The housing market is crashing! Or is it? Thank you Mark Zuckerburg, Jack Dorsey, Donald Trump, WordPress, and TikTok for empowering the world to convince itself that everything and nothing is true all at the same time. What a time to be alive.

Depending on who you talk to the sky may or may not be falling at the moment for housing. One truth is unavoidable for all. The rates are too damn high!

This may (or may not) be the start of a potential gridlock in housing where people refuse to give up their sweet old rate/payment leading to stagnation of inventory growth which also can equal a floor on prices preventing declines big enough to attract enough buyers back into the game.

The sad irony is that all those buyers waiting for houses to get cheap again literally missed the window. (whoops)

Credit to NAR for data and Keeping Current Matters for the graphic.

So what’s a buyer, seller, agent, and loan officer to do in a time like this? Take up fly fishing and wait for Jerome Powell to throw us a bone again? Likely that’s exactly what some will do. The rest of us (myself included) will do something slightly more productive and take this time to focus, build, and make deals happen.

The Rise of The Macro-Bro

One of the most fundamental shifts in the world of investing that I’ve been able to witness in my relatively short time on this earth is the growing trend toward a macro-mindset. Efficient market theory may have temporarily collapsed under the weight of Long-Term Capital’s hubris, but from its ashes came the rise of ETF trading and the mindset to go with it.

If markets are so efficient and one can’t find an edge what’s any self-respecting narcissist who thinks they’re smarter than the average bear supposed to do? Become a macro-bro.

Suddenly a huge number of people who can’t seem to beat the S&P (and have a twitter account) know more about what China is going to do better than the Chinese government. With the ease and liquidity that allows virtually anyone to play entire markets via ETF’s we’ve seen a growing trend toward a common mentality that glorifies thinking and investing at a 30,000 foot altitude than one that’s on the ground. (the meme-stock craze being a short and entertaining break).

Real Estate Really Is Local. (Seriously)

The biggest problem with the Macro-Bro mindset is that it ironically for many makes the world such a small and simple place to live in. Real estate is down therefore don’t buy real estate right?

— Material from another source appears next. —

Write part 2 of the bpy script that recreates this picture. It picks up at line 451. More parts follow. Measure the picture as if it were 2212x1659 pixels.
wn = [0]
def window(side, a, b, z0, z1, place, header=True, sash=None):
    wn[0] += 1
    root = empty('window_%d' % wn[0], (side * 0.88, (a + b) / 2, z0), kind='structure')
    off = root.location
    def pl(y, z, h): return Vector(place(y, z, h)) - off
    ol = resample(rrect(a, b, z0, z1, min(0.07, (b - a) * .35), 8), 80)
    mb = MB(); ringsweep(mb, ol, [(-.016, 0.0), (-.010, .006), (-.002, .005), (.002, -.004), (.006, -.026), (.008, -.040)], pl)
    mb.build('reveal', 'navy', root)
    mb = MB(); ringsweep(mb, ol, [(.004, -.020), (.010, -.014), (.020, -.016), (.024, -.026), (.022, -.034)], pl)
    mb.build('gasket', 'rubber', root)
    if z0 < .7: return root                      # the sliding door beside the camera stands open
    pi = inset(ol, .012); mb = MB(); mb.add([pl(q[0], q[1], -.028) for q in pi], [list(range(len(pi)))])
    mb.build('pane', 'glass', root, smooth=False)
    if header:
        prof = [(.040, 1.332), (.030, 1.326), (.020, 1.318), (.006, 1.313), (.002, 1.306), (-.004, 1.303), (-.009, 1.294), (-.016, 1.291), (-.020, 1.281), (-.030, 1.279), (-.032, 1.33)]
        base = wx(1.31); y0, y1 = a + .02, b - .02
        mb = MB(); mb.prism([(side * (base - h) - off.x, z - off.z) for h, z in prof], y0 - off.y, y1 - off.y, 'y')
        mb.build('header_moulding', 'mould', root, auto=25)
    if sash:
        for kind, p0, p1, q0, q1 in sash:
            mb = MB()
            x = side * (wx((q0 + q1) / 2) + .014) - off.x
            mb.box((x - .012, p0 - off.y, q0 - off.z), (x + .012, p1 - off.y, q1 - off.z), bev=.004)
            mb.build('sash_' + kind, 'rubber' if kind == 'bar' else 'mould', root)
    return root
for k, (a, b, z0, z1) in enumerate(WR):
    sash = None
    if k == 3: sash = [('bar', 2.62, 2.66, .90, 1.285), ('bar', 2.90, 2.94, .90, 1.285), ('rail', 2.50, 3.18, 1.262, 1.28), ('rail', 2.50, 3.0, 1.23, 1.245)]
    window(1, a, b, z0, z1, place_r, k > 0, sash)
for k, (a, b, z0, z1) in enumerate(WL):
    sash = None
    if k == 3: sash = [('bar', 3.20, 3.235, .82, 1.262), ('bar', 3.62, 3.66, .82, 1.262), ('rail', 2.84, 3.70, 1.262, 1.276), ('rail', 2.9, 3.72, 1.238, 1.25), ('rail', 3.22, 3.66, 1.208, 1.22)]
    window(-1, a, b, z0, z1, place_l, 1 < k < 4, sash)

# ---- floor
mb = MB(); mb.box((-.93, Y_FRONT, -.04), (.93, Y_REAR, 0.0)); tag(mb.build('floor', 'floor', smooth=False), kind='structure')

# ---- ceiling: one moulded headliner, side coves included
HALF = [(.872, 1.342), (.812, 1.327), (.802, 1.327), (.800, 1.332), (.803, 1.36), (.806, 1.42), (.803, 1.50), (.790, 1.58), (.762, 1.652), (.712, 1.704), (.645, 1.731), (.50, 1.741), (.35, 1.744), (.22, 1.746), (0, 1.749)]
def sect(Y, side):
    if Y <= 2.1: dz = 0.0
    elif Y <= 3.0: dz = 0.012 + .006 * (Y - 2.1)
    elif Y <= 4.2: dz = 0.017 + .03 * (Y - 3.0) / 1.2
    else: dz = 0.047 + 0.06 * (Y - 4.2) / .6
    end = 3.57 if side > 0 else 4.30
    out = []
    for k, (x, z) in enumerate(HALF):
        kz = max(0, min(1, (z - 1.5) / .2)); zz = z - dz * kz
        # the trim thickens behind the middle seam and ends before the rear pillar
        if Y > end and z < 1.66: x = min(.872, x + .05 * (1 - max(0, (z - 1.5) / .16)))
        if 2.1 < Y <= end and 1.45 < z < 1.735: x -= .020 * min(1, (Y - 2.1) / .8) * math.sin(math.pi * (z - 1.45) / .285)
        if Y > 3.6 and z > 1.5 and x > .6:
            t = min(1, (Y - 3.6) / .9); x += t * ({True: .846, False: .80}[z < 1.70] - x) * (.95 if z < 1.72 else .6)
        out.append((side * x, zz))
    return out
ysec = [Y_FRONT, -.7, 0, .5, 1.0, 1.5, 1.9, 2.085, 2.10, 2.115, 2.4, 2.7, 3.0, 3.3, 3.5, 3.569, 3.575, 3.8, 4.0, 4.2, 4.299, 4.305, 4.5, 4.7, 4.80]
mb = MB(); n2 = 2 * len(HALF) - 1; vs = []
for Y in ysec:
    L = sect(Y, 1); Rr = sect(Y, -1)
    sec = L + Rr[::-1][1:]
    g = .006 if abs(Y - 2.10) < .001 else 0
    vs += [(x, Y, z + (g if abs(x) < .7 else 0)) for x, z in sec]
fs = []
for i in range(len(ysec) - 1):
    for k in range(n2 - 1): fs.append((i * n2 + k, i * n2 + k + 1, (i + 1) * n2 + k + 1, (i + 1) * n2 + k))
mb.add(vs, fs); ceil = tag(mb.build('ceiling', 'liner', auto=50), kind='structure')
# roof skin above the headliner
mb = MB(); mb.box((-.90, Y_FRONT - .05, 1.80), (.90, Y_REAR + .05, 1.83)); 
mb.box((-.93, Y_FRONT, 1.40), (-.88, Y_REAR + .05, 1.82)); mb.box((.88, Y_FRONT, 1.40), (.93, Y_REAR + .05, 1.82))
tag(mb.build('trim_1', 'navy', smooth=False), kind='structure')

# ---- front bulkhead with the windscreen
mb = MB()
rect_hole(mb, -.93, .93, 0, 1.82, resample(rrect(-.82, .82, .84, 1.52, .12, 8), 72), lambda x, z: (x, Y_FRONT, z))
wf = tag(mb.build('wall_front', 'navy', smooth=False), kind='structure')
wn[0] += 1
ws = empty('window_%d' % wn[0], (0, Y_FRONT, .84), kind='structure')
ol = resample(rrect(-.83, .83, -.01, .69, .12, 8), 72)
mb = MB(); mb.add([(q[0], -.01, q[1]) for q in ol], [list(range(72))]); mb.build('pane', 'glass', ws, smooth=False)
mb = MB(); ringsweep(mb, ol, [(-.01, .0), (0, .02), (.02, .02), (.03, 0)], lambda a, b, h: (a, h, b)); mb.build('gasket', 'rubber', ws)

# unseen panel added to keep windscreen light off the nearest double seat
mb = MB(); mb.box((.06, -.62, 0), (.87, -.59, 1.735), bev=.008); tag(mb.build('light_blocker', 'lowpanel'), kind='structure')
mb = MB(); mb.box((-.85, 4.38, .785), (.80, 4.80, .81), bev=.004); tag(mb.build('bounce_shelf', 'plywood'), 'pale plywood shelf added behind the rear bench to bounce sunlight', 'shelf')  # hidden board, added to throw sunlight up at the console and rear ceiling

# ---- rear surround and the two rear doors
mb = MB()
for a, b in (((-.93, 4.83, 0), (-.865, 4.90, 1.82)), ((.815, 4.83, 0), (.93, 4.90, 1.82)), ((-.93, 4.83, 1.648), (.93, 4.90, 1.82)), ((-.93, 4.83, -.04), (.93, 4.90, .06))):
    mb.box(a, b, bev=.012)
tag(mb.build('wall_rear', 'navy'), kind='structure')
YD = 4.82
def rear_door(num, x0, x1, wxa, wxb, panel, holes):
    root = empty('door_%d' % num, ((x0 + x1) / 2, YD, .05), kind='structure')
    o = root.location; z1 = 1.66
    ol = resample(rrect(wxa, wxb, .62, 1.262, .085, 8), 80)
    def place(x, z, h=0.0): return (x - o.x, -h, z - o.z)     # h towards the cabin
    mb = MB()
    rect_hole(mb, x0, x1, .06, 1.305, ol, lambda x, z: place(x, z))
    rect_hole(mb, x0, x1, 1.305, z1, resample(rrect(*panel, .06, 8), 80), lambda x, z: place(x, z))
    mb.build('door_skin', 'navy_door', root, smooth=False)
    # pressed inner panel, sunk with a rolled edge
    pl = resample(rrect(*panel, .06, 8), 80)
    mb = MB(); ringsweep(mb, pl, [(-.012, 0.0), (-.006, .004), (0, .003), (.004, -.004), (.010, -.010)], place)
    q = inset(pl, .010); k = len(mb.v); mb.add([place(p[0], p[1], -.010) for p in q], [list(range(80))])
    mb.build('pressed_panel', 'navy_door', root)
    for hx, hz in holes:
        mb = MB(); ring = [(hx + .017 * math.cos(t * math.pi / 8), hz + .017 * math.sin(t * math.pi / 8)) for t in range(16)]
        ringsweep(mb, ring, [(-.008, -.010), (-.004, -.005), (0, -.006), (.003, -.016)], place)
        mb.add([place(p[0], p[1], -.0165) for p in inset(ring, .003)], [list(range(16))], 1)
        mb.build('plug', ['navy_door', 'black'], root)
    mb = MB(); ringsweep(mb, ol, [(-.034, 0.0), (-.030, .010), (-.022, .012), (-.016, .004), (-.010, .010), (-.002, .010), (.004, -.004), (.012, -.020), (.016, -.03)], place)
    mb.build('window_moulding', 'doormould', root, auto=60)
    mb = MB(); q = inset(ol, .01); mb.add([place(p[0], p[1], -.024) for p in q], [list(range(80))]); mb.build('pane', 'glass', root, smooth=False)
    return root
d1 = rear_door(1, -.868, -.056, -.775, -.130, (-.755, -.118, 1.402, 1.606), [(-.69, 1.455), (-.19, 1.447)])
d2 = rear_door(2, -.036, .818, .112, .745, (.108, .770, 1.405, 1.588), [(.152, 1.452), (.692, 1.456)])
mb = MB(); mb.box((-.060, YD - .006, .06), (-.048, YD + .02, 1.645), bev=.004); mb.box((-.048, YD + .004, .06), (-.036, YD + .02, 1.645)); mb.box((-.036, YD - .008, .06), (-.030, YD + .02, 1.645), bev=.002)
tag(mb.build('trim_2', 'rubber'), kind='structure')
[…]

A quick glance in my backyard market (Greenville, SC) demonstrates the far more complex situation. Despite all the doom and gloom homes posted as sold in the last 14 days are mostly selling at list price and in very short/reasonable turn times. Yet just like all markets at the moment; there are tons of listings starting to sit and plenty of 5-10% price reductions happening to those listings.

What do the houses selling quickly and at full price despite the rate hike have in common? They’re great houses with great marketing. Solid locations, good size/value, attractive features/finishes, and listing agents who respect their clients and their profession with top-notch photos, descriptions, and marketing.

A Macro-Bro could never stoop to such a level as to analyze the photos of a particular home. They need to know the trend for Greenville as a whole, how it fits into the U.S. Housing trends and what the current state of the currency and the pending European gas crises will mean for all of this. If you only look at the forest you’ll never chop down a tree.

Real Estate Is About Deals and Deal Making

How can one find success in what looks to be a potentially confusing, gloomy, and uncertain macro-market? Focus on your next deal.

As a real estate investor what attracted me and my capital slowly away from the world of Stocks, ETFs, and Options was the limitless creativity of making a deal. This is the creativity that your typical Macro-Bro just can’t comprehend.

123 Main Street may have a cap rate of only 4% but what if you could find a better use for the land? What if that land is in an opportunity zone and no one has utilized that designation? What if 123 Main Street’s property manager Tony has been asleep at the wheel for the last decade and the rents haven’t been raised accordingly? What if your favorite uncle gave you a below-average rate loan to buy 123 Main because he has too much cash that’s being eaten by inflation?

A Macro-Bro mindset is to invest in a market and hope their predictions come true. A deal-maker’s mindset is to find opportunities that exist or create ones where they don’t. This is what’s going to separate the best from the rest over the next couple of uncertain months.

Agents who find creative ways to market their listings to the right audiences will find themselves buyer. Investors who see the potential to turn a shabby 3/1 into a nice 2/2 will generate above average cash-flows, etc.

Macro trends are immensely important and impactful for market participants to know, follow, and understand; but at the end of the day what really matters is the deal that happens today. The price, terms, and circumstances of that transaction will be what determines its ROI if it’s an investment or its enjoyment if it’s your next home.

If you’re looking for an opportunity it’s time to zoom in.